Caven, Febna. “Being Idle No More: The Women Behind the Movement.” Cultural Survival, www.culturalsurvival.org/publications/cultural-survival-quarterly/being-idle-no-more-women-behind-movement.

 

 

 

 

 

 

 

 

 

2 Thoughts.

  1. Hi,

    I really enjoyed your piece of writing. I thought the merging of multiple story narratives was really intriguing and appreciated how you encapsulated point of view within the figure of a human child caught between two worlds. I found it particularly interesting that you seemed to use her experiences as the “story” that could not be taken back; this was really thought-provoking to me in terms of how stories are not just what we tell others, but also how we experience the world, how we are shaped by it, and what we tell ourselves about our own narratives. I would love to hear more about what inspired you to approach the theme so experientially, and the process you took in translating that to the page. Do you think in reality people deal with the duality and tension in your story between their experiences and what they tell themselves their life is or should be? How does the story we tell ourselves interact with the stories others tell about us?

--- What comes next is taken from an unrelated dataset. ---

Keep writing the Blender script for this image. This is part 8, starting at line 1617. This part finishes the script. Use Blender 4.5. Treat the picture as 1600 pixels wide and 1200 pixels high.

    • Those are two really interesting questions! I’m glad my story brought further inquiries! Wooohooo! To answer the first question, the inspiration from this story came from my own questions around what healing and hibernation mean to me. During the winter time, many people feel energetically low, suffering from SADS disorder, and just the general feeling of fatigue. My own experience with winter has made me consider what our own cycles are trying to say. Rather than continuing to follow the dominant ideas society imposes on us on what productivity should look like, I considered what might be the opposite. I do believe that we as humans face a contradiction between our natural experience and the cultural and social traditions we live by. We tell ourselves winter is just a season, but could it be a time to truly retreat, and take better care of ourselves? Maybe, maybe not.